German Online Gambling Industry Overview

26.05.2015

Germany’s gambling legislation from 2008 was replaced by the ”Interstate Treaty on Gambling 2012” (ISTG). The latter was expected to come into force in January 2012, but there have been a number of aspects regarding it, that faced critism by the European Union Commission. Therefore, its implementation was put off by another six months. The Treaty restrained legal online gambling to one segment only – sports betting. Games of chance were put under general state monopoly, while online gambling activities such as poker and casino-style games were generally prohibited, as was postulated also by the 2008 legislation.

In July 2012 the Interstate Treaty on Gambling was enforced in every federal state, with the exception of the northern state of Schleswig Holstein. The latter refused to join the ISTG and passed a more liberal law on gambling activities. It allowed operators to apply for a license for the majority of gambling options (sports betting, casino-style games and poker), while operators were also permitted to offer them in online environment. As of January 2013 operators obtained approximately 50 licensesfor online sports betting and online casino-style games under the state’s legislation.

In February 2013, after being in force for almost one year, the Schleswig Holstein’s gambling legislation was abolished, which means that since then all federal states have been following the ISTG prescriptions. However, the specific moment was that all the licenses granted under the Schleswig Holstein’s law will not lose their validity until 2018. Those included 23 licenses for sports betting and 13 licenses for online poker, while their holders were allowed to supply online gambling options only to the local market. The remaining operators need to conform to the sterner norms of the Interstate Gambling Treaty.

The existence of two opposing legal frameworks for gambling activities in Germany has caused a number of debates and lawsuits. Some experts have expressed concerns that the two legal regimes could render the general state monopoly and the general prohibition on online gambling, postulated by the ISTG, incoherent. What is more, this could lead to unlawfulness and, by the European Court of Justice’s principles, the general state monopoly and the general prohibition on online gambling could even lose their legal force.

 

Industry Performance

In 2012 Germany’s gambling industry produced a total of EUR 10.73 billion in gross proceeds, as 85% of the market was under regulation. The unregulated market segment accounted for 15% and generated EUR 1.57 billion in gross proceeds. Within this segment, online casino games captured a share of 22.7% (EUR 357 million) during the year, while online poker had a share of 19.2% (EUR 301 million).

 

 

According to the 2013 forecast by Goldmedia, the regulated sports betting segment in Germany will probably grow at a compound annual rate of 5.8% within the period 2014-2017, with betting stakes reaching a level of EUR 6.671 billion in 2014 and EUR 7.894 billion in 2017.

At the same time, the unregulated sports betting segment in the country will probably grow at a compound annual rate of 6.0% within the same period, with betting stakes being at a level of EUR 479 million in 2014 and EUR 571 million respectively.

 

What the future holds

The ISTG was devised to last until 2021, but some experts have stated it may not live that longer, citing the almost-one-year delay in sports bet licensing. How the matter with regulation will develop in the future depends on both political and legal factors.
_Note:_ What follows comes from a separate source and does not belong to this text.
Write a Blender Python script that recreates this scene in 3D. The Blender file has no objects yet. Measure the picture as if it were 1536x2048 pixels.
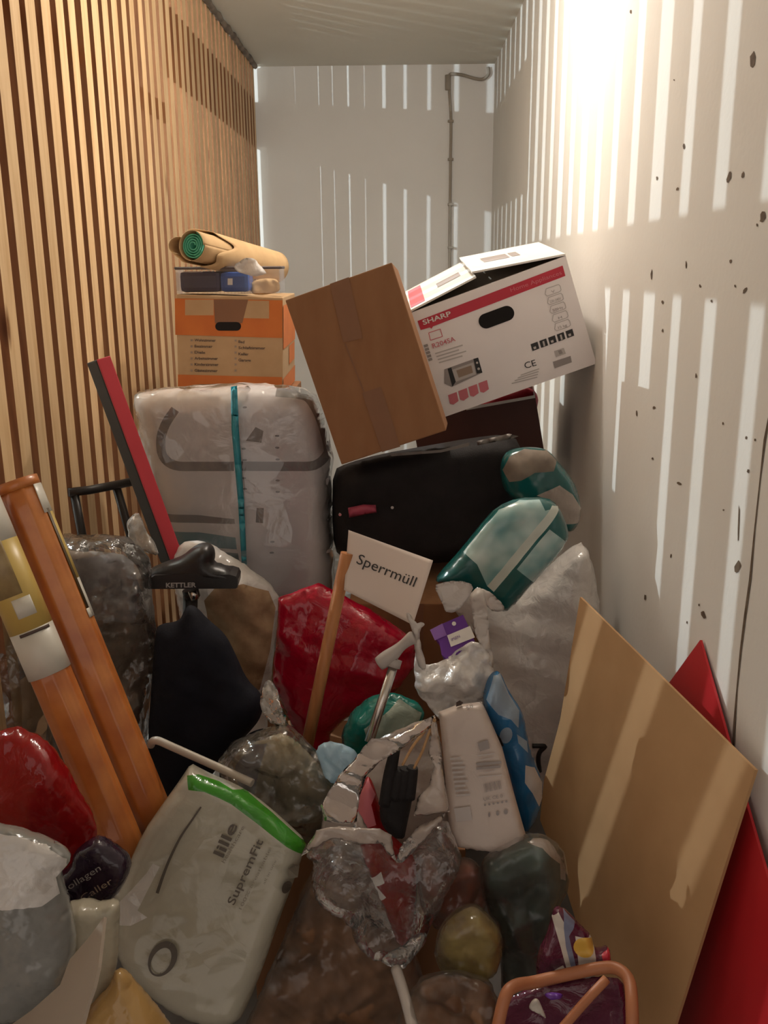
import bpy, bmesh, math, random
import numpy as np
from mathutils import Vector, Matrix, noise
from mathutils.geometry import delaunay_2d_cdt, tessellate_polygon

scene = bpy.context.scene
col = scene.collection
R = math.radians

# ------------------------------------------------------------------ camera
F = 1850.0                                   # focal length in pixels of the 1536 x 2048 frame
PITCH, ROLL, YAW, EYE = math.atan(494 / F), R(.45), R(1.2), 1.45
cp, sp, ca, sa = math.cos(PITCH), math.sin(PITCH), math.cos(YAW), math.sin(YAW)
fwd = Vector((-sa * cp, ca * cp, -sp))
r0 = Vector((ca, sa, 0)); u0 = r0.cross(fwd)
rgt = r0 * math.cos(ROLL) - u0 * math.sin(ROLL)
upv = r0 * math.sin(ROLL) + u0 * math.cos(ROLL)
CAM = Vector((0, 0, EYE))
cam = bpy.data.cameras.new('camera')
cam.sensor_fit = 'VERTICAL'; cam.sensor_height = 24.0
cam.lens = 24.0 * F / 2048; cam.clip_start = .02
camo = bpy.data.objects.new('camera', cam); col.objects.link(camo)
camo.matrix_world = Matrix((
    (rgt.x, upv.x, -fwd.x, CAM.x), (rgt.y, upv.y, -fwd.y, CAM.y), (rgt.z, upv.z, -fwd.z, CAM.z), (0, 0, 0, 1)))
scene.camera = camo

# ------------------------------------------------------------------ world, lamps, exposure
w = bpy.data.worlds.new('world'); scene.world = w; w.use_nodes = True
w.node_tree.nodes['Background'].inputs[0].default_value = (1, .87, .77, 1)
w.node_tree.nodes['Background'].inputs[1].default_value = .55

def lamp(name, loc, watts, colour, radius):
    l = bpy.data.lights.new(name, 'POINT'); l.energy = watts; l.color = colour; l.shadow_soft_size = radius
    o = bpy.data.objects.new(name, l); o.location = loc; col.objects.link(o)
    return o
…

The focus of the debate on future legislation seems to have gradually shifted towards the facts instead of being entirely political. The Schleswig-Holstein’s Gaming Act was based on Denmark’s example for a liberal gambling legislation and reflected the need for a new course in policy, because, at present, more gambling operators are in search of a license. What is more, an amended legislation should outline transparency in licensing procedures and should not impose uncompetitive restrictions, such as license number limitations and exclusion of some gambling options (online casino-style games, for example).
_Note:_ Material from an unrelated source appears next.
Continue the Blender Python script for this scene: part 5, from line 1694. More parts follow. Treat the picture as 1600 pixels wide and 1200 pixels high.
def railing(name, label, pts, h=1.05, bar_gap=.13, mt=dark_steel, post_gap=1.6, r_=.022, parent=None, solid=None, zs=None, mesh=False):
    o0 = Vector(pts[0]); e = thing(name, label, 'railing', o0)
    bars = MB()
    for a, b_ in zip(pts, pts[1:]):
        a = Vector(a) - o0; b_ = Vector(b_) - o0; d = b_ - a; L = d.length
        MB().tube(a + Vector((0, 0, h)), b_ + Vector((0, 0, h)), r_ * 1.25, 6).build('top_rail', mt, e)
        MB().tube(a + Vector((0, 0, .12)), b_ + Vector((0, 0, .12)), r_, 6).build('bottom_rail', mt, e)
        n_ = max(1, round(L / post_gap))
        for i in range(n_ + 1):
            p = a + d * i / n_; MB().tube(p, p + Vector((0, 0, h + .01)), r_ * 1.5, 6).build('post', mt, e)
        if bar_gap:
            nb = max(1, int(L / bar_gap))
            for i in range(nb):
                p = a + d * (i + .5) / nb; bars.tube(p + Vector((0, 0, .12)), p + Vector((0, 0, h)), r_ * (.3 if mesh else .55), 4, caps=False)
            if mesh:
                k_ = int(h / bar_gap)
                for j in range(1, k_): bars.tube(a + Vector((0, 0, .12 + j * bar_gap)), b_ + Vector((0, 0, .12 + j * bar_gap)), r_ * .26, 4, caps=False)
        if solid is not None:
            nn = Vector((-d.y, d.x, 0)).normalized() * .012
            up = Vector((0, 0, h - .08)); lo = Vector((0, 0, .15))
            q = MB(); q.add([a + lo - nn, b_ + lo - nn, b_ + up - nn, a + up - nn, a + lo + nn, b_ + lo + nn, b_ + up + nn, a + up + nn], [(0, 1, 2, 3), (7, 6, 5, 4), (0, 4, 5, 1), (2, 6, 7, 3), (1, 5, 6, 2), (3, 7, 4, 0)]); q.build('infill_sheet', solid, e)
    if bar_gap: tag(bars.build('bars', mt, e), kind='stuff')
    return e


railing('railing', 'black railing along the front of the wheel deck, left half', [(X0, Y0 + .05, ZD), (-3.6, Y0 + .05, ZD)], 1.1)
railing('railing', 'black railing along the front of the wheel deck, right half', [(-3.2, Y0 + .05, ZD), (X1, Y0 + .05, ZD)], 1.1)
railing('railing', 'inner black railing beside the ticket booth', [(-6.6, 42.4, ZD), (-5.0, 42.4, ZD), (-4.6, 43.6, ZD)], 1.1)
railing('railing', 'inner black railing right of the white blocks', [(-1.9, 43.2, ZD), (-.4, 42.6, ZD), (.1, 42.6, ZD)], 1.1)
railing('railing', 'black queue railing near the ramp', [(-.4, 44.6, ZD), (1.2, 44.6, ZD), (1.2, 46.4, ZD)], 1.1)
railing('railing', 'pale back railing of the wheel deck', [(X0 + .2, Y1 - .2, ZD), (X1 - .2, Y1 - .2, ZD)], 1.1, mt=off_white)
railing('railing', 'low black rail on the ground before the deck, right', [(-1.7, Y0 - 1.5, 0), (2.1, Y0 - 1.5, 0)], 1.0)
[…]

On the other hand, the Hessian Ministry of the Interior has said it projects license applicants may file over 80 lawsuits, no matter of what the licensing procedure outcome may be. According to the Ministry, unsuccessful applicants may demand a review of their unfruitful participation, while a number of future licensees may probably litigate against unattractive license conditions.

Last but not least, the European Commission has already expressed its concerns over the compliance of the Interstate Treaty on Gambling in the notification procedure. The federal states have been granted a period of two years in order to evaluate the adaptability of the ISTG. This period expired in July 2014.

In June 2014 the European Court of Justice declared the Schleswig Holstein licenses as being not consistent with EU legislation and, therefore, they would not extend to other German states. The Court also ruled that it was acceptable for a country to have two separate licensing regimes for online gambling, if, of course, the stricter regime did not contradict with European Union decree against limitation of services.